Visit brings renewed perspective
Well you can all take a deep breath and rest easy; my Southern family is no longer driving the roads in the Flathead Valley. Actually that statement isn't totally fair, as it was my Montana-born girlfriend who's car got stuck and not my Arkansas-raised father in his tank-like SUV. I'll hand it to him, though. I saw plenty of people who's license plates started with "7" that were doing a far worse job during last weeks snows.
Having family in for the holidays is a time-honored tradition, and this wasn't the first time the Strickland clan has come to me. Three years ago they flew halfway around the world to spend Christmas with me in New Zealand where I was studying (surfing). That Christmas was spent taking a long hike through the fern covered forests of the South Island in the Austral Summer. Swimming to celebrate the birth of Christ is something we can't even do in the South.
But this trip was to Montana, which I am now pleased to call home. What has been incredible to me over the years I've been here is how quickly things once spectacular can become trivial. I still marvel each time I come over the hill at St. Ignatious and see the Mission Mountains on a clear day, but I don't take the time to notice the snow line at the bottom of the Swans when there's heavy inversion. To my mother, raised on the Florida coast, the sight of trees dusted with white in the distance was not only novel, it was beautiful.
My 10-year-old brother saw more snow fall in one afternoon than he'd previously seen in his whole life and got to sled, his second-favorite pastime, and throw things at me and my sisters, his first.
While my youngest sister was doubled over in hysterics about being stuck in a powder well at Big Mountain last week, I was grumbling about having to take off my skis and help drag her out of the hip-deep sink. I was not amused. She couldn't stop laughing and I couldn't figure out why.
This weekend I skied through a pocket that was chest-deep and I couldn't stop laughing. Click.

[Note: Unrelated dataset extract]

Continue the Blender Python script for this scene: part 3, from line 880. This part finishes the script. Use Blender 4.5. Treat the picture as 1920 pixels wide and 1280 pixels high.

No matter how much we love this place — and I think you would be hard pressed to find many who love it more than me — we all start to overlook so many of the things that brought us here in the first place. Fall foliage is beautiful, right up until you have to rake it.
Having family here for Christmas wasn't just a chance to hang out with my siblings and parents who I only see once a year, it was a chance to remember some of the reasons I chose to move so far away from home in the first place.